▶ Stated exercise: Return the first line, the line containing "make_tree('dark green bushy", and every line between them, exactly as they stand.

^^^^

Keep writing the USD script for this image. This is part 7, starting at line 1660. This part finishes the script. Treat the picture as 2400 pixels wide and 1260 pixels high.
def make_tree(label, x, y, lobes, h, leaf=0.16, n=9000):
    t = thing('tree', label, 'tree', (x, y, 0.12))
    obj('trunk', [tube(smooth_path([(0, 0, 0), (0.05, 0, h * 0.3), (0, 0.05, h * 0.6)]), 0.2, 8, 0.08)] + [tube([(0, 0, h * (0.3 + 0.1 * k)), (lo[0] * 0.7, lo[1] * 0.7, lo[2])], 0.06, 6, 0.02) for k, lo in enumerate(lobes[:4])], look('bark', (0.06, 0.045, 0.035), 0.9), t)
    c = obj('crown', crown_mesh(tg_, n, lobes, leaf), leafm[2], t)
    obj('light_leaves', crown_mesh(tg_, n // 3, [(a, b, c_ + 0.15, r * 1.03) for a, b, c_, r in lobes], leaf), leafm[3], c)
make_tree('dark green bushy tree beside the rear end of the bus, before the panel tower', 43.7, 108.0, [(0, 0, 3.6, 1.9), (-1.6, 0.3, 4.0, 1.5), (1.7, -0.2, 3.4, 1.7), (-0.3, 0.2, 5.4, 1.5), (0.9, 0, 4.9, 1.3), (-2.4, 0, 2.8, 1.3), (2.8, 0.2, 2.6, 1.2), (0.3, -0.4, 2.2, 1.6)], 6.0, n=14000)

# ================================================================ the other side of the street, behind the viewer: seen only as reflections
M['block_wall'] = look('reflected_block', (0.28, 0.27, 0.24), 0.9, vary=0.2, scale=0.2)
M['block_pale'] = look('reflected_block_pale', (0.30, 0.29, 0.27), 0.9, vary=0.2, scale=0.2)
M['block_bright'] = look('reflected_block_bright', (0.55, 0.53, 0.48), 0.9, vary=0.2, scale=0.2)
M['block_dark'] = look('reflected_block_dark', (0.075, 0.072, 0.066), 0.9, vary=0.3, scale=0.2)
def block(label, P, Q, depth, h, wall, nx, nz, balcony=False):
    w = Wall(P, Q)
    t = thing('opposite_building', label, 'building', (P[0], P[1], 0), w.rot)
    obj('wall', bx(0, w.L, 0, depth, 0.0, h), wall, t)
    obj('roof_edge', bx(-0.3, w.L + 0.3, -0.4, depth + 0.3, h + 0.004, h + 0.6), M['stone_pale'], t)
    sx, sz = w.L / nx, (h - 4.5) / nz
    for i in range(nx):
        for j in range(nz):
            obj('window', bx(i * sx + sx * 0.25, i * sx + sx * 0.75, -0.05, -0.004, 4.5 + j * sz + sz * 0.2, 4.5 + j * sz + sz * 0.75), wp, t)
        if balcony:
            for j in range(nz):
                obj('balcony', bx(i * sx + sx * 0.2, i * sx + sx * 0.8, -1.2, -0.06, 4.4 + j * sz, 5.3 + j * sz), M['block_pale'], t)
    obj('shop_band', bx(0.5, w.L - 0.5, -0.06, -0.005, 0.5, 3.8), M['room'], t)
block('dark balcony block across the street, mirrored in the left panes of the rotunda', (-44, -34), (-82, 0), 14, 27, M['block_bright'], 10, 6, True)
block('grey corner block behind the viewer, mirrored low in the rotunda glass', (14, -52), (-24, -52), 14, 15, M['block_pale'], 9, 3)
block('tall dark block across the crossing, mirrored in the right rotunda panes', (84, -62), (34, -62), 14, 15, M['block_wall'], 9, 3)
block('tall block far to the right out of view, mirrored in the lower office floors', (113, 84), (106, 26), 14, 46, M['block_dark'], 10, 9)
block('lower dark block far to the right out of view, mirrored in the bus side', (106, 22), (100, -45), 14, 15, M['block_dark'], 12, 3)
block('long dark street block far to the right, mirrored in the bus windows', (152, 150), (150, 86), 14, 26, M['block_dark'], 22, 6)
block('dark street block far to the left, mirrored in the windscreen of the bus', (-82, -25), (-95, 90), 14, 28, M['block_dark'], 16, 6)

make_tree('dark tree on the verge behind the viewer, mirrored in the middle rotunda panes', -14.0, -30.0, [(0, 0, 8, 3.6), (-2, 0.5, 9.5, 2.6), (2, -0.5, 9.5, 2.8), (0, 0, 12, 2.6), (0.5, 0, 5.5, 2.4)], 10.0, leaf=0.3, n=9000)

^^^^

▶ Task answer:
Keep writing the USD script for this image. This is part 7, starting at line 1660. This part finishes the script. Treat the picture as 2400 pixels wide and 1260 pixels high.
def make_tree(label, x, y, lobes, h, leaf=0.16, n=9000):
    t = thing('tree', label, 'tree', (x, y, 0.12))
    obj('trunk', [tube(smooth_path([(0, 0, 0), (0.05, 0, h * 0.3), (0, 0.05, h * 0.6)]), 0.2, 8, 0.08)] + [tube([(0, 0, h * (0.3 + 0.1 * k)), (lo[0] * 0.7, lo[1] * 0.7, lo[2])], 0.06, 6, 0.02) for k, lo in enumerate(lobes[:4])], look('bark', (0.06, 0.045, 0.035), 0.9), t)
    c = obj('crown', crown_mesh(tg_, n, lobes, leaf), leafm[2], t)
    obj('light_leaves', crown_mesh(tg_, n // 3, [(a, b, c_ + 0.15, r * 1.03) for a, b, c_, r in lobes], leaf), leafm[3], c)
make_tree('dark green bushy tree beside the rear end of the bus, before the panel tower', 43.7, 108.0, [(0, 0, 3.6, 1.9), (-1.6, 0.3, 4.0, 1.5), (1.7, -0.2, 3.4, 1.7), (-0.3, 0.2, 5.4, 1.5), (0.9, 0, 4.9, 1.3), (-2.4, 0, 2.8, 1.3), (2.8, 0.2, 2.6, 1.2), (0.3, -0.4, 2.2, 1.6)], 6.0, n=14000)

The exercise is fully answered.